Dit zijn gedachten die, in plaats van lijk bij de Luikenaar, witte parels te zijn vallend in arabesken en voluten op een zwarte vloer, of hangen blijven in de snaren en zich eindeloos herhalen, telkens in andere vormen en modaliteiten, kleine of grotere vluchtheuvels die je bestijgen kunt even, even maar om te ontkomen aan het dagelijkse, het oergewone, dat slechts zijdelings het leven raakt.
Het is altijd zo geweest bij mij, het is ook, zoals ik het nu zie, een gemiste kans geweest. Wat ik nu schrijf had ik vijftig jaar geleden moeten schrijven om er nu op terug te blikken, maar toen was de wereld niet zoals hij nu ervaren wordt. Ik denk dat hij toen eenvoudiger te begrijpen was; dat de macht en de invloed van de sociale media bijna onbestaande was vergeleken bij nu.

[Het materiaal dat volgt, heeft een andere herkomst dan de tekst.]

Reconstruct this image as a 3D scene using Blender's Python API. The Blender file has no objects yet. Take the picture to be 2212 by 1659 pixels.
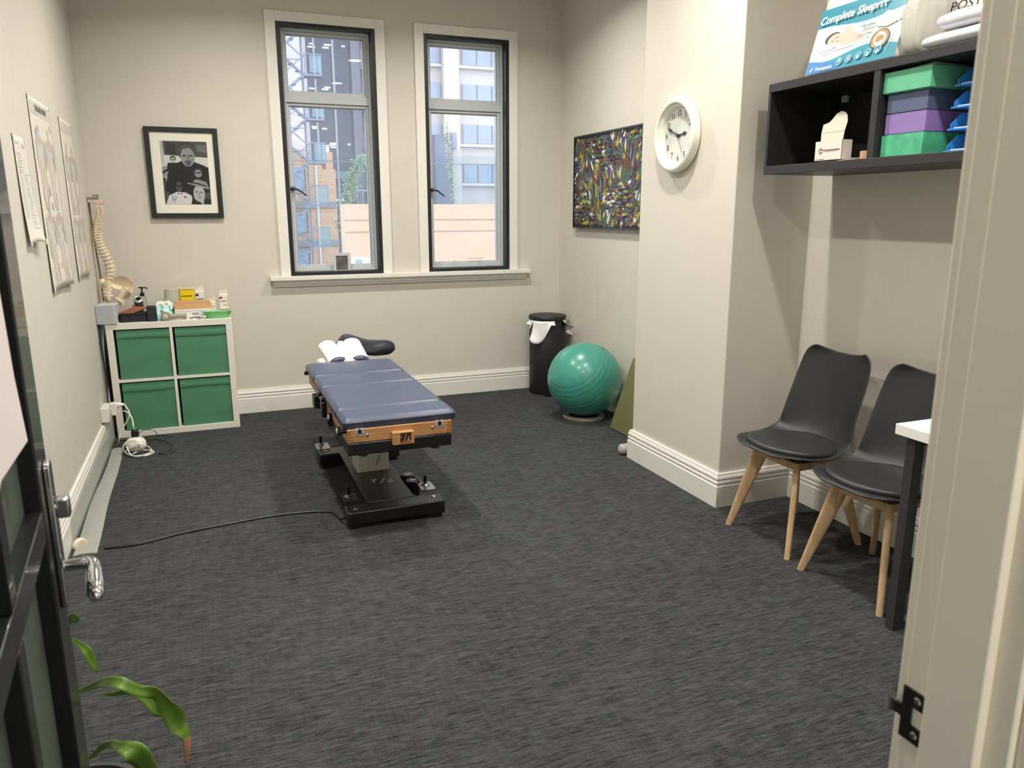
import bpy, bmesh, math, random
from mathutils import Matrix, Vector, noise
random.seed(7)
PI = math.pi
S = bpy.context.scene
COL = S.collection

# ---------------------------------------------------------------- camera
F_PX, PITCH, ROLL, YAW, H = 1651.6, math.radians(-12.69), math.radians(-0.109), math.radians(21.542), 1.5
fw = Vector((math.sin(YAW)*math.cos(PITCH), math.cos(YAW)*math.cos(PITCH), math.sin(PITCH)))
r0 = Vector((math.cos(YAW), -math.sin(YAW), 0)); u0 = r0.cross(fw)
rt = math.cos(ROLL)*r0 + math.sin(ROLL)*u0
up = -math.sin(ROLL)*r0 + math.cos(ROLL)*u0
cam = bpy.data.cameras.new('camera'); cam.sensor_width = 36; cam.lens = F_PX/2212*36
cam.clip_start = .02; cam.clip_end = 300
cam.dof.use_dof = True; cam.dof.focus_distance = 4.0; cam.dof.aperture_fstop = 9.0
co = bpy.data.objects.new('camera', cam); COL.objects.link(co)
co.matrix_world = Matrix((( rt.x, up.x, -fw.x, 0), (rt.y, up.y, -fw.y, 0), (rt.z, up.z, -fw.z, H), (0, 0, 0, 1)))
S.camera = co
# ---------------------------------------------------------------- colour management, world, lights
S.view_settings.view_transform = 'Standard'; S.view_settings.look = 'None'
S.view_settings.exposure = 0.0; S.view_settings.gamma = 1.0; S.view_settings.use_curve_mapping = False
w = bpy.data.worlds.new('overcast_sky'); S.world = w; w.use_nodes = True
bg = w.node_tree.nodes['Background']; bg.inputs[0].default_value = (.88, .94, 1.0, 1); bg.inputs[1].default_value = 4.2
CEIL = 3.17
LAMP_POS = [(.35, 1.4), (1.80, 1.4), (.35, 3.15), (1.74, 3.05), (.35, 4.8), (1.85, 4.8)]
LAMP_W = 25.5
def lamp(x, y, z, W, size=.11, col=(1, .945, .87)):
    l = bpy.data.lights.new('downlight_bulb', 'AREA'); l.shape = 'DISK'; l.size = size; l.energy = W; l.color = col
    l.spread = math.radians(150)
    o = bpy.data.objects.new('downlight_bulb', l); COL.objects.link(o); o.location = (x, y, z)
    return o
for x, y in LAMP_POS: lamp(x, y, CEIL-.012, LAMP_W)
lamp(.55, -.75, 2.69, 38)  # added lamp, out of view in the corridor, brightens the door jamb

# ---------------------------------------------------------------- design helpers
def ray(px, py): return F_PX*fw + (px-1106)*rt - (py-829.5)*up
def at(px, py, X=None, Y=None, Z=None):          # the point seen there on a plane of the room
    d = ray(px, py)
    t = X/d.x if X is not None else Y/d.y if Y is not None else (Z-H)/d.z
    return Vector((d.x*t, d.y*t, H+d.z*t))
def lin(c):
    c = c/255
    return c/12.92 if c <= .04045 else ((c+.055)/1.055)**2.4
MATS = {}
def mat(name, rgb, rough=.5, metal=0, var=0, vscale=8, bump=0, bscale=200, coat=0, trans=0, emit=0, spec=.5, alpha=1, sheen=0):
    if name in MATS: return MATS[name]
    m = bpy.data.materials.new(name); m.use_nodes = True; nt = m.node_tree; N = nt.nodes; L = nt.links
    p = N['Principled BSDF']; c = [lin(v) for v in rgb]+[1]
    p.inputs['Base Color'].default_value = c; p.inputs['Roughness'].default_value = rough
    p.inputs['Metallic'].default_value = metal; p.inputs['Coat Weight'].default_value = coat
    p.inputs['Specular IOR Level'].default_value = spec
    p.inputs['Transmission Weight'].default_value = trans; p.inputs['Alpha'].default_value = alpha
    p.inputs['Sheen Weight'].default_value = sheen
    if emit: p.inputs['Emission Color'].default_value = c; p.inputs['Emission Strength'].default_value = emit
    tc = N.new('ShaderNodeTexCoord')
    n = N.new('ShaderNodeTexNoise'); n.inputs['Scale'].default_value = vscale; n.inputs['Detail'].default_value = 4
    L.new(tc.outputs['Object'], n.inputs['Vector'])
    r = N.new('ShaderNodeValToRGB'); v = max(var, .015)
    r.color_ramp.elements[0].position = .3; r.color_ramp.elements[1].position = .7
    r.color_ramp.elements[0].color = [x*(1-v) for x in c[:3]]+[1]; r.color_ramp.elements[1].color = [min(1, x*(1+v)) for x in c[:3]]+[1]
    L.new(n.outputs[0], r.inputs[0]); L.new(r.outputs[0], p.inputs['Base Color'])
    if bump:
        n2 = N.new('ShaderNodeTexNoise'); n2.inputs['Scale'].default_value = bscale; n2.inputs['Detail'].default_value = 3
        L.new(tc.outputs['Object'], n2.inputs['Vector'])
        b = N.new('ShaderNodeBump'); b.inputs['Strength'].default_value = bump; b.inputs['Distance'].default_value = .002
        L.new(n2.outputs[0], b.inputs['Height']); L.new(b.outputs[0], p.inputs['Normal'])
    MATS[name] = m; return m
def glassmat(name, tint=(235, 242, 245), veil=.0, refl=.5, veilcol=(200, 205, 215), rough=.0):   # thin pane: clear, with a Fresnel reflection and a veil of dirt and painted-in haze
    m = bpy.data.materials.new(name); m.use_nodes = True; nt = m.node_tree; N = nt.nodes; L = nt.links
    N.remove(N['Principled BSDF']); out = N['Material Output']
    t = N.new('ShaderNodeBsdfTransparent'); t.inputs[0].default_value = [lin(v) for v in tint]+[1]
    g = N.new('ShaderNodeBsdfGlossy'); g.inputs['Roughness'].default_value = rough
    fr = N.new('ShaderNodeFresnel'); fr.inputs[0].default_value = 1.45
    mu = N.new('ShaderNodeMath'); mu.operation = 'MULTIPLY'; mu.inputs[1].default_value = refl; L.new(fr.outputs[0], mu.inputs[0])
    mx = N.new('ShaderNodeMixShader'); L.new(mu.outputs[0], mx.inputs[0]); L.new(t.outputs[0], mx.inputs[1]); L.new(g.outputs[0], mx.inputs[2])
    last = mx
    if veil:
        d = N.new('ShaderNodeBsdfDiffuse'); d.inputs[0].default_value = [lin(v) for v in veilcol]+[1]
        tr = N.new('ShaderNodeBsdfTranslucent'); tr.inputs[0].default_value = [lin(v) for v in veilcol]+[1]
        ad = N.new('ShaderNodeMixShader'); ad.inputs[0].default_value = .7; L.new(d.outputs[0], ad.inputs[1]); L.new(tr.outputs[0], ad.inputs[2])
        m2 = N.new('ShaderNodeMixShader'); m2.inputs[0].default_value = veil
        L.new(mx.outputs[0], m2.inputs[1]); L.new(ad.outputs[0], m2.inputs[2]); last = m2
    L.new(last.outputs[0], out.inputs[0]); MATS[name] = m; return m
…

Vandaag heb ik dus het gevoel te vroeg geboren te zijn.
Maar ik ben gevormd door deze laatste vijftig jaar, het is mijn leven geweest. Toen ik veertig was, zou ik het boek geschreven hebben, dat nu allang vergeten zou geweest zijn, zoals het boek van een vriend van vroeger, Frans Sierens, ‘Een sterke geur van Terpentijn’.
Ik heb dus, in feite, heel weinig gemist. Ik heb het, zo verklaar ik het, allemaal opgespaard om nu, elke dag uit te komen met mijn blog van vijfhonderd woorden.
Eens geschreven voel ik me er telkens goed bij.